YARMOUTH (AP) — Formal documents, letters and pictures of notable events from the past are part of the latest list of Maine’s Most Endangered Historic Resources, which also includes school buildings, a lifesaving station, a former bank building and railroad storage sheds.

In releasing its annual list, the nonprofit group Maine Preservation has gone beyond its usual practice of including just structures. This year, the group hopes to raise public awareness of the importance of preserving documents, letters, communications and photographs depicting events of historic significance, which are stored electronically and can be retrieved and saved.

“It’s so easy to lose digital material,” Greg Paxton, executive director of Maine Preservation, said Wednesday. Valuable material that’s electronically stored can vanish through computer crashes, corruption of discs and obsolescence of those storage units. Fear of losing that material is a growing concern of preservationists.

“We’ve not figured out how to manage this material,” Paxton said. “There’s such a proliferation that nobody thinks about this material.”

Paxton noted that his Yarmouth-based organization is not in the business of archiving materials, but is emphasizing their preservation to others. The group began publicizing most endangered resources lists in 1996. Of the 105 sites that have been listed since then, 36 have been saved.

This year’s list includes Wood Island Lifesaving Station in Kittery, Timber Point Cottage in Biddeford, and Bar Mills elementary and Lincoln Street schools in Rockland.
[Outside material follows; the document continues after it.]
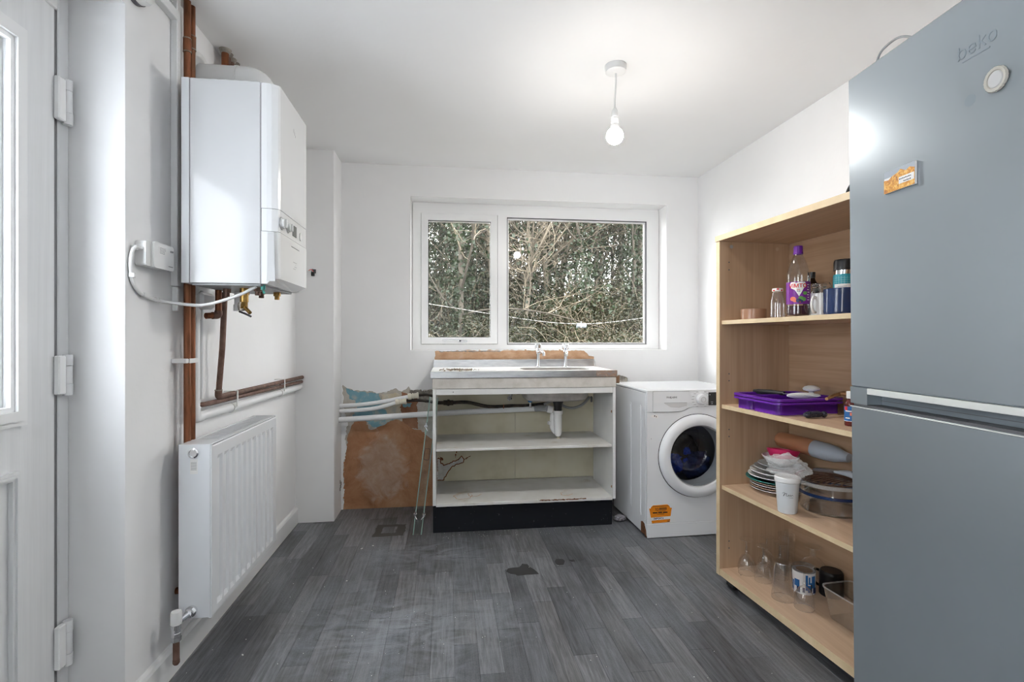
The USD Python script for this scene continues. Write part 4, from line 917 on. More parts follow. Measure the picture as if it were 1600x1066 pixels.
for k in range(14):
    a = PI * .62 * (1 if k < 7 else -1) + (k % 7 - 3) * .33 * (1 if k < 7 else -1)
    a = (PI if k < 7 else 0) + (k % 7 - 3) * .36
    cx, cz = kx + .052 * math.cos(a), kz + .052 * math.sin(a) * .9
    if cz > .832 or cz < .742: continue
    part(wm, 'programme_mark', bx(cx - .007, -.0007, cz - .0012, cx + .007, -.0001, cz + .0010), 'print_grey', smooth=False)
sc2 = part(wm, 'display', bx(.372, -.0018, .748, .50, .001, .8225, .001), 'black_plastic', 'black control display', smooth=False)
for k in range(3):
    part(sc2, 'display_mark', cat(bx(.385 + k * .033, -.0023, .766, .399 + k * .033, -.0019, .769), bx(.389 + k * .033, -.0023, .755, .396 + k * .033, -.0019, .761)), 'print_grey', smooth=False)
part(sc2, 'display_mark', bx(.378, -.0023, .806, .381, -.0019, .812), 'print_white', smooth=False)
def ylathe(prof, seg=72):
    return place(lathe(prof, seg), (DC[0], 0, DC[1]), (1, 0, 0), (0, 0, 1))       # +z of the profile points to the room
dg = part(wm, 'door_gap', ylathe([(.236, -.003), (.2405, -.003), (.2405, -.0005), (.236, -.0005), (.236, -.003)]), 'dark_grey')
dor = part(wm, 'door_ring', ylathe([(.178, -.004), (.237, -.0015), (.2365, .010), (.229, .022), (.212, .030), (.193, .031), (.178, .024), (.174, .010), (.172, -.02), (.178, -.004)]), 'enamel', 'wide white door ring')
part(dor, 'inner_trim', ylathe([(.1705, .012), (.1738, .012), (.1735, -.03), (.1695, -.03), (.1705, .012)]), 'mid_grey')
part(wm, 'door_glass', ylathe([(.170, .006), (.168, .0), (.155, -.02), (.135, -.065), (.125, -.10), (.105, -.118), (.06, -.124), (0, -.125)], 56), 'bowl_glass', 'dark glass door bowl')
part(wm, 'drum_seal', ylathe([(.197, -.021), (.196, -.05), (.178, -.09), (.170, -.11), (.176, -.112), (.201, -.06), (.203, -.021), (.197, -.021)]), 'mid_grey')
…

It also includes the former Hollis High Schools, one of the few masonry buildings in that southern Maine area, and the former Waterville Savings Bank, a solid, four-story structure that housed a variety of businesses after the bank occupied it between 1904 and 1939. It’s been vacant for 15 years.

Also on the list are historic railroad freight sheds in communities across the state and the former Central Fire Station in Saco.

Paxton said the preservation of such structures often prompts community revitalization and economic development in towns and cities.